Isabel Hardman Isabel Hardman

Jeremy Corbyn hints at legal challenge if he’s kept off the ballot paper

Jeremy Corbyn was insistent this morning on the Andrew Marr Show that he isn’t going anywhere. More than that: he insisted that Labour is ‘changing the way politics is done’. His opponents in the party would agree, as it happens. Corbyn is going nowhere, certainly not anywhere near to Number 10, but also nowhere near being a functioning Opposition leader. And he is changing the way politics is done, by making it more and more difficult for Labour to ever get into power.

The interview itself was proof that under Corbyn, Labour cannot function as an Opposition. Even those in the party who support the direction in which he is taking Labour must acknowledge that Corbyn had to spend most of the 20 minutes talking about the challenges to his authority, the holes on his frontbench, and how he would deal with a leadership contest. When Marr asked him whether he was stressed, Corbyn retorted that real stress was being unable to feed your family. But the Labour party cannot speak on behalf of those people when it is in such a terrible mess that all the focus is naturally on its internal dynamics, not its external policy positions.
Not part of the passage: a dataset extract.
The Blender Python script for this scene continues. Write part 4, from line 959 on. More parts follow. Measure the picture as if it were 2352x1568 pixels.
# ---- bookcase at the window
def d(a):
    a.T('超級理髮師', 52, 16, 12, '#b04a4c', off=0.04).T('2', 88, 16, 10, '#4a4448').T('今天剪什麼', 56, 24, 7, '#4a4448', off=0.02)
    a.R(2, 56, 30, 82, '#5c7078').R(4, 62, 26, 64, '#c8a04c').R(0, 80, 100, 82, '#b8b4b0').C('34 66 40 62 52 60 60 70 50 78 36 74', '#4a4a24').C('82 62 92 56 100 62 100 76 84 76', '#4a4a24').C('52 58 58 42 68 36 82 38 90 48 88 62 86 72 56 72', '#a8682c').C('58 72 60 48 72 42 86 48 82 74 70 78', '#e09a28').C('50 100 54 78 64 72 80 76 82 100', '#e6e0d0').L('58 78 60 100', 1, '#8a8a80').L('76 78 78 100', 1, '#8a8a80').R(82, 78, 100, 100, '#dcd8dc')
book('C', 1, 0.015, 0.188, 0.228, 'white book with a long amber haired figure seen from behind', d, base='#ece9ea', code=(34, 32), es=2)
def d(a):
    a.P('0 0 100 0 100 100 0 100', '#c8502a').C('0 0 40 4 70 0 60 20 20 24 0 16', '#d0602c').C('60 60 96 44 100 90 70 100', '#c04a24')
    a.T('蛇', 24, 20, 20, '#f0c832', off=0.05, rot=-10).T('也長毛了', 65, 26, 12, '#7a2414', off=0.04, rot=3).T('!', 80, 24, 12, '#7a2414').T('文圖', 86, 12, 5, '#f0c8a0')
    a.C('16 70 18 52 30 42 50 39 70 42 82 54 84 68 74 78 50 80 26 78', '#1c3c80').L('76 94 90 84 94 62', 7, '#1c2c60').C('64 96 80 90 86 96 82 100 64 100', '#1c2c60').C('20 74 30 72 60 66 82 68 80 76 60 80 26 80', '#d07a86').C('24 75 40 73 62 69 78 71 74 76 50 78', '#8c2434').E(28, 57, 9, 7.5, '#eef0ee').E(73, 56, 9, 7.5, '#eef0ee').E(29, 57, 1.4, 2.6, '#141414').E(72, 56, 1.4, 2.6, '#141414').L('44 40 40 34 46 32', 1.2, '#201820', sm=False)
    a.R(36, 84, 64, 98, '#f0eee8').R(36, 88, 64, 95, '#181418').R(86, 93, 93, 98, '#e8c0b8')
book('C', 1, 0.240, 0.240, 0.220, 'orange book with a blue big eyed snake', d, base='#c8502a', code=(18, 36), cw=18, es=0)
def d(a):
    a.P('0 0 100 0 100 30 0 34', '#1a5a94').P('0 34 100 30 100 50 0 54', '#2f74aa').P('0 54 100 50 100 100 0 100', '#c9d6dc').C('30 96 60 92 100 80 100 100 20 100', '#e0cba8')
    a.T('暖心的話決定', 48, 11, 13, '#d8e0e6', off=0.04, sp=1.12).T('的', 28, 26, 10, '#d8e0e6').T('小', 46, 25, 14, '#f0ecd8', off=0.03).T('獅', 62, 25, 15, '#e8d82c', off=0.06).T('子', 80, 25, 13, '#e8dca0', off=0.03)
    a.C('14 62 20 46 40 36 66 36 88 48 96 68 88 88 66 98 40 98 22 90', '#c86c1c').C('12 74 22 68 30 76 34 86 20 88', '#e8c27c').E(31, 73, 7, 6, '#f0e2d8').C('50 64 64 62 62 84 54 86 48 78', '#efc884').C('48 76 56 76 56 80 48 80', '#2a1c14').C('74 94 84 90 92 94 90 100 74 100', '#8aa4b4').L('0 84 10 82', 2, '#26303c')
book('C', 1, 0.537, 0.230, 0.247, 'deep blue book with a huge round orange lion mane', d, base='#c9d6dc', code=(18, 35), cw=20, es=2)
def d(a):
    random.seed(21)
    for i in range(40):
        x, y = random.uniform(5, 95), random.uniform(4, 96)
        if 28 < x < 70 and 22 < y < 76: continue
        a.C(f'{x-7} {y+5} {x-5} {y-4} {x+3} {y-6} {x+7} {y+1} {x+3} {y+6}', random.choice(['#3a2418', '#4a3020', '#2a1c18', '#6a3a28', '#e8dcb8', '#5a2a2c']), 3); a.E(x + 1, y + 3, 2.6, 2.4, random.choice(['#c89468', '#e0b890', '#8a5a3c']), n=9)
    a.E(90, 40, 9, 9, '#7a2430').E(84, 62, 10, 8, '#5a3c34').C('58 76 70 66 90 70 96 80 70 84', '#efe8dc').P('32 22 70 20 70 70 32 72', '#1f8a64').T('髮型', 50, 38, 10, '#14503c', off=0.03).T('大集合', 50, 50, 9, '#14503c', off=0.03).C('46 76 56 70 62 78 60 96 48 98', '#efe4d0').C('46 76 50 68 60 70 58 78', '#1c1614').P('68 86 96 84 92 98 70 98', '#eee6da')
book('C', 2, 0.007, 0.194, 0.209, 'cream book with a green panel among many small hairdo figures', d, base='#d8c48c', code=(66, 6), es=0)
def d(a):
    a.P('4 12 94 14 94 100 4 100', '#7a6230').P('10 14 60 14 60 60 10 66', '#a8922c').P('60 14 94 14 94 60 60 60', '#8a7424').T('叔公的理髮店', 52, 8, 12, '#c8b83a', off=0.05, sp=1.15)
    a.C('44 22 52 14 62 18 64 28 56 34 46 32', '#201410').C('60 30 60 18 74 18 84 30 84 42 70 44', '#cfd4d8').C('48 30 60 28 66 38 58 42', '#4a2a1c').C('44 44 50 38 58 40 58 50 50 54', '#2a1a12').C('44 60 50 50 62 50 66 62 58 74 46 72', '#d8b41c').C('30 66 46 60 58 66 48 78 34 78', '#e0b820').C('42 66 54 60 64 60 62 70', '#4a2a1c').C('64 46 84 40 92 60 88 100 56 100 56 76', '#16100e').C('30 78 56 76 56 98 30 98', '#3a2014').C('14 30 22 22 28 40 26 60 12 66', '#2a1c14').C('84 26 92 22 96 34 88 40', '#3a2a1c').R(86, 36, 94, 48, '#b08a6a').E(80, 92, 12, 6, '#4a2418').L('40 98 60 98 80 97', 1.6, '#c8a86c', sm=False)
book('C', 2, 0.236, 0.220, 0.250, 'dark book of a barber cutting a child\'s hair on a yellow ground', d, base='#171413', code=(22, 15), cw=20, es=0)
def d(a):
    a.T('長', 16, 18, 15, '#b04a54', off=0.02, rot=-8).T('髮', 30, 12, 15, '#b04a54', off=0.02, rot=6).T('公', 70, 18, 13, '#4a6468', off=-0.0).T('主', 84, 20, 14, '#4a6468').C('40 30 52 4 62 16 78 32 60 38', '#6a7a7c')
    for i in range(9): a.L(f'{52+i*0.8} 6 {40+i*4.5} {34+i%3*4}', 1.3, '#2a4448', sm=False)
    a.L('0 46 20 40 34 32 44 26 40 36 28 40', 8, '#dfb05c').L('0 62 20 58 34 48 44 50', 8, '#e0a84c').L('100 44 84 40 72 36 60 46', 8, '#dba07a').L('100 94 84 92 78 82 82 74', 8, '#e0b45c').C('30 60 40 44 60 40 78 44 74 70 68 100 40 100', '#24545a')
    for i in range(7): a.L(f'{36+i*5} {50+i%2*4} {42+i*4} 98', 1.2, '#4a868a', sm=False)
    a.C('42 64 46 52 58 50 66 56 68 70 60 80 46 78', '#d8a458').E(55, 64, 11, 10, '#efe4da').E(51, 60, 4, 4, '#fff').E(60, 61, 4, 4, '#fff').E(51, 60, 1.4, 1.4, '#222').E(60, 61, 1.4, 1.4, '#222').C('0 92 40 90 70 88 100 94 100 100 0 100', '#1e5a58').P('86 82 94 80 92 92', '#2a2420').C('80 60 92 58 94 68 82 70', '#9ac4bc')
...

Corbyn is determined that he is going nowhere – and he is determined that Labour members will have the chance to vote him back in, telling Marr that he would go to the courts if the party’s National Executive Committee rules that he needs 51 nominations from MPs in order to get back on the ballot paper. ‘I will challenge that if that is a view they take,’ he said. ‘I would just ask anyone in the party to think for a moment – is it really right that the members of the party should be denied a decision, a discussion, a choice in this?’

Corbyn is confident that if he gets back onto the ballot paper, the members will re-elect him. Some of his opponents are trying to recruit new members who support their view of what Labour should look like as a party, but they did try this during last year’s leadership contest, and it didn’t work out all that well. So it looks like before a bitter leadership contest in Labour (to accompany the bitter one that’s underway in the Tory party), there is going to be a bitter legal battle, too.